Within the week following the Palm Springs incident, American Airlines issued Revision Number 31, effective Feb. 23, 2000, to its DC-9 operations manual. Among its new injunctions:
The pilot not flying will call out each item on the mechanical checklist.
The captain will always arm the spoiler for landing (it’s on the left side of the center console).
Both pilots will check for spoiler deployment. If the spoiler lever does not move back to the full aft (Ext) position, the captain, regardless of which pilot is making the landing, will manually deploy spoilers.
When the spoilers deploy, the pilot not flying (PNF) will call out "Deployed."

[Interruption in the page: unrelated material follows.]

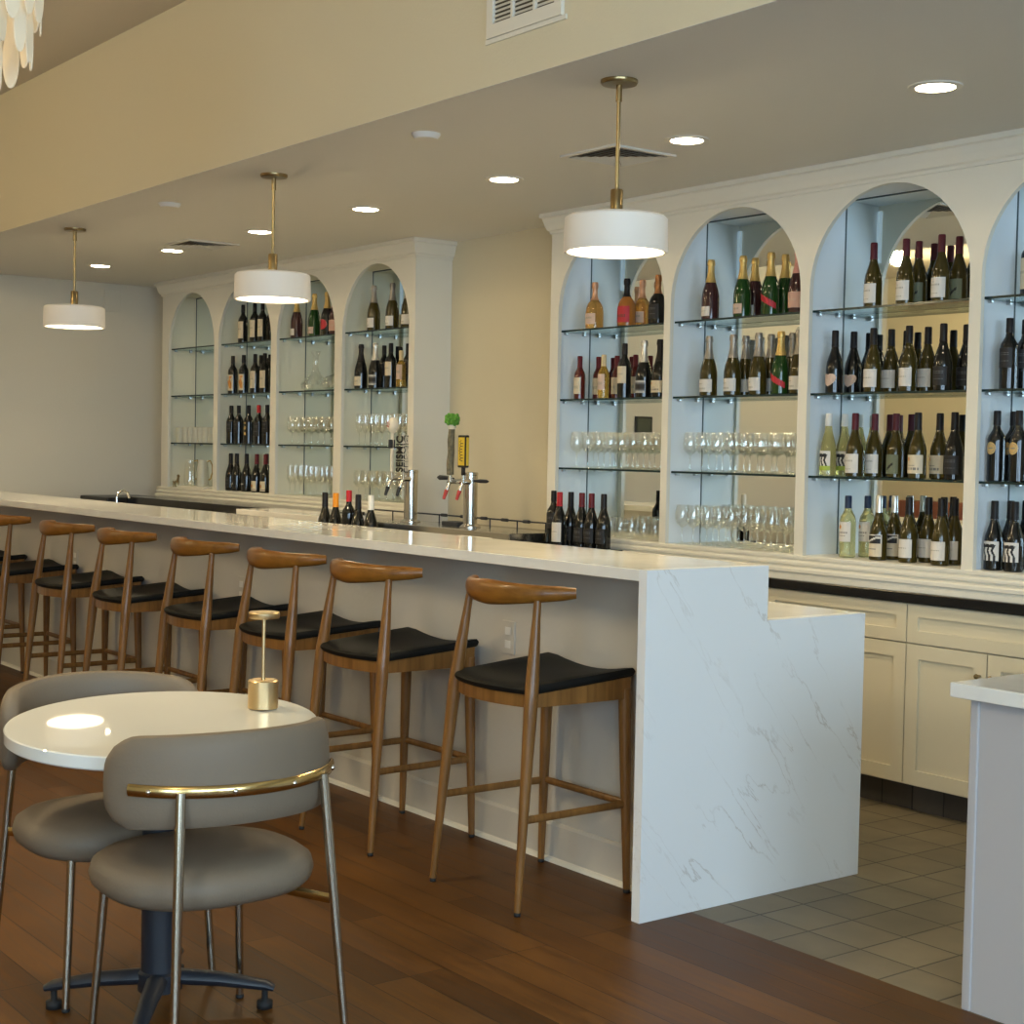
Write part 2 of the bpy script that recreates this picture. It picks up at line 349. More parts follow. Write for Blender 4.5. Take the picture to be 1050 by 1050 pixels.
# small dark print on the left wall, seen in the mirrors
bm = bm_new(); box(bm, XL, XL + .02, -3.02, -2.80, 1.58, 1.78, .002); pf = tag(obj('framed_print', bm, M['black']), 'small dark framed print on the left wall, seen mirrored in the fifth arch', 'picture')
bm = bm_new(); box(bm, XL + .0205, XL + .022, -3.0, -2.82, 1.60, 1.76); obj('print', bm, M['dark_pic'], pf)
# bench reflected in the mirrors
t = thing('banquette_bench', 'oxblood banquette bench along the front wall, seen mirrored in the seventh arch', 'bench', (-6.6, -6.25, 0))
bm = bm_new(); box(bm, -1.2, 1.2, -.3, .25, .12, .45, .03); obj('seat', bm, M['bench'], t, smooth=True)
bm = bm_new(); box(bm, -1.2, 1.2, -.32, -.2, .45, .95, .03); obj('backrest', bm, M['bench'], t, smooth=True)
bm = bm_new(); box(bm, -1.15, 1.15, -.25, .2, 0, .12); obj('plinth', bm, M['white'], t)

# ------------------------------------------------------------------ ceiling fittings
def disc_prof(r, h): return [(r, 0), (r, h)]
dl_x = [0.145, -1.035, -2.225, -3.41, -4.56, -5.735, -6.90]
names = ['nearest, at the upper right of the photo', 'second from the right, beside the square vent', 'third from the right, left of the square vent', 'fourth from the right, past the right pendant', 'fifth from the right, above the middle pendant', 'sixth from the right, beside the far vent', 'farthest, nearest the left wall']
for i, x in enumerate(dl_x):
    t = thing('recessed_downlight', 'round lit ceiling downlight, ' + names[i], 'ceiling light', (x, 1.10, ZC), 0, 'recessed downlights over the bar aisle')
    bm = bm_new(); lathe(bm, [(.062, -.001), (.066, -.006), (.088, -.004), (.09, 0.0)], 32, closed_top=False, closed_bot=False); obj('trim_ring', bm, M['trim_white'], t, smooth=True)
    bm = bm_new(); lathe(bm, [(.0625, -.0045), (.0625, -.002)], 32); obj('lens', bm, M['led'], t)
for x, lab in ((-1.642, 'small white round ceiling disc near the right pendant'), (-3.984, 'small white round ceiling disc between middle and left pendants')):
    bm = bm_new(); lathe(bm, [(.02, -.022), (.045, -.02), (.055, -.008), (.058, 0)], 24); tag(obj('smoke_detector', bm, M['ceil'], loc=(x, .28, ZC), smooth=True), lab, 'smoke detector')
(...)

If they do not, or fail to remain deployed, the PNF will call out "No spoilers" and the captain will manually deploy the spoilers.
Landing with No Warning
The company mandates point to the Flight 1420 crash and the Flight 9503 incident as "handling" events. But did the problems associated with "handling" stem from a design deficiency–the absence of a spoiler "not armed" warning system?
Regarding the Flight 1420 tragedy, one pilot argues, "If I had to attribute blame, I would give 70% to the design of the MD-80 series that enables the crew to land, not get spoilers, not receive any warning of an unarmed spoiler, and not be aware of this." This pilot believes that if Capt. Buschmann had gotten his spoilers at Little Rock, he most likely would have retrieved the situation. (Without them, the aircraft was doomed to overrun, as only some 7% of the accident airplane’s landing weight was on the main gear–hardly enough for the brakes to gain appreciable stopping power.)
"Without spoiler deployment, there was no weight on the wheels, so braking and directional control were compromised," he observes. Yes, the pilot agrees, manuals can be rewritten, but the problems with "handling" must track via this design deficiency waypoint.
On virtually all transport-category aircraft, it’s nigh impossible to land without a warning that the landing gear is not down. It almost takes an act of willful, deaf, blind and dumb negligence to land with the gear up. And modern aircraft with an autoland capability will signal an alert if the spoiler system is not set and functioning properly.
Given that spoilers (what the British call "lift dumpers") are key to stopping the airplane, it would seem that despite the existing panoply of warning lights, bells, buzzers, etc., all aircraft not already so equipped could use one more means of getting into the pilot’s head: a spoiler not armed alert. There can be no more dismaying feeling than to be sliding rapidly toward the end of a wet runway–up the proverbial creek, as it were, without the spoiler paddle.